The Kennedy Political Union and the School of Public Affairs hosted Darren Walker, president of the Ford Foundation, on Wednesday to speak about the fight for justice, democracy and an economy that benefits all on the 50th anniversary of the assassination of Martin Luther King Jr.
The conversation was moderated by Shyheim Snead, director of KPU, and David Marcotte, an AU professor and director of the Washington Institute of Public Affairs Research. During the panel, Walker spoke about the meaning behind the anniversary of King’s assassination.
“When Dr. King was assassinated, he was on a Ford grant,” Walker said. “There had been a series of retreats of African-American ministers the year through SCLC [Southern Christian Leadership Conference], and the Ford Foundation [helped fund them].”
Walker spoke about the mission of the Ford Foundation, a private foundation that aims to advance human rights, and the motives they place behind their grants.
“We are a civil rights foundation,” Walker said. “Inequality for us became our issue. Addressing it, reducing it became our cause. Inequality in so many ways contributed to the current condition in America and in the world.”
Walker touched on the need for interdisciplinary approaches to sociological problems, which is something that he says he admires about the work done at AU.
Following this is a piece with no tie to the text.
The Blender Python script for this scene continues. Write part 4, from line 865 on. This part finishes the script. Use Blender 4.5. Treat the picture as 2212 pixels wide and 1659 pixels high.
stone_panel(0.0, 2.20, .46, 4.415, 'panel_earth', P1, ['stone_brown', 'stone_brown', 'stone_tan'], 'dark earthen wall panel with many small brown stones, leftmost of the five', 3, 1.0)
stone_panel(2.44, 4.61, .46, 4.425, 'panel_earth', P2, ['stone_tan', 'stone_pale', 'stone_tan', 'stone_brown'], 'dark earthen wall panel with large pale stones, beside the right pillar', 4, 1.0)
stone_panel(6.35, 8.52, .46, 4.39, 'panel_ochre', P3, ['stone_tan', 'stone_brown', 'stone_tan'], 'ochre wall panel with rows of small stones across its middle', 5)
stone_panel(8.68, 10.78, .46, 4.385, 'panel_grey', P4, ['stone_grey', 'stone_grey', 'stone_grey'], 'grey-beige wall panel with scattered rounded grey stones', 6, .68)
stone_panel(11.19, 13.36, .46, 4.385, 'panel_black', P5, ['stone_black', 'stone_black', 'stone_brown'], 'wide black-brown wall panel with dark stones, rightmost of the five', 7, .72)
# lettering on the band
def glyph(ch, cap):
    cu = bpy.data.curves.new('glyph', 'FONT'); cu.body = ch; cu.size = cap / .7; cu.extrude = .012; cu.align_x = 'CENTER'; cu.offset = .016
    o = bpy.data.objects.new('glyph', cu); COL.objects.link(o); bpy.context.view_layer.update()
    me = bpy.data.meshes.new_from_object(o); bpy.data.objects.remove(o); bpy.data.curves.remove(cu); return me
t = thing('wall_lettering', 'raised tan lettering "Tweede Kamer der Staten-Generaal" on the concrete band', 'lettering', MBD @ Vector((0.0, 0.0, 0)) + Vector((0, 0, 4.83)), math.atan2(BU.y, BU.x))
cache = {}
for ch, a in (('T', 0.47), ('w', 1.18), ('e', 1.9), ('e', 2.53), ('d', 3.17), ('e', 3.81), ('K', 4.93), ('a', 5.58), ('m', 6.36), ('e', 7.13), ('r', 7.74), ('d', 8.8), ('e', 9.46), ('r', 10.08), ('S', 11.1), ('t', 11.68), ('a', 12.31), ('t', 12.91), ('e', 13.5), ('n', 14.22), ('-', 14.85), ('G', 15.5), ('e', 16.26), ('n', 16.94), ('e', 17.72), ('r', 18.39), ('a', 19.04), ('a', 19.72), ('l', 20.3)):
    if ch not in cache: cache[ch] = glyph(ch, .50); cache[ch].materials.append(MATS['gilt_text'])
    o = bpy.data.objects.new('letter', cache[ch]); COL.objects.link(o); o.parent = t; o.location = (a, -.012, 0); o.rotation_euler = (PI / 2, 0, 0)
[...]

“The role of culture and the role of rule of law and all of these things coming together and the interdisciplinary ways in which you have to understand these things is often not the way in which they were taught,” Walker said.
Walker said the work done by the Ford Foundation and researchers across the globe should look at problems through an intersectional lens, one which incorporates the voices of the communities being studied.
“Recognizing and honoring the wisdom and lived experience and authentic knowledge that people closest to the problem have -- that is very important,” Walker said.
When asked about his thoughts between a “great” America and a “just” America, Walker responded by emphasizing the framework detailed by the founding fathers of America.
“I am not interested in America being great,” Walker said. “Our founding fathers never used the word ‘great.’ They used words like ‘just’ and ‘free’ and ‘fair,’ and those are the words that inspire me.”
Walker emphasized the importance of culture and the “gray space” in which he chooses to analyze and solve problems.
“Today we live in a world where far too many people seek to convince us that the world is a set of binaries,” Walker said. “Of course, there are different views, and of course there is legitimacy on both sides of a perspective. But, what we need are people who are willing to engage and engage in ways that recognize tolerance. Tolerance is not a function of your political perspective.”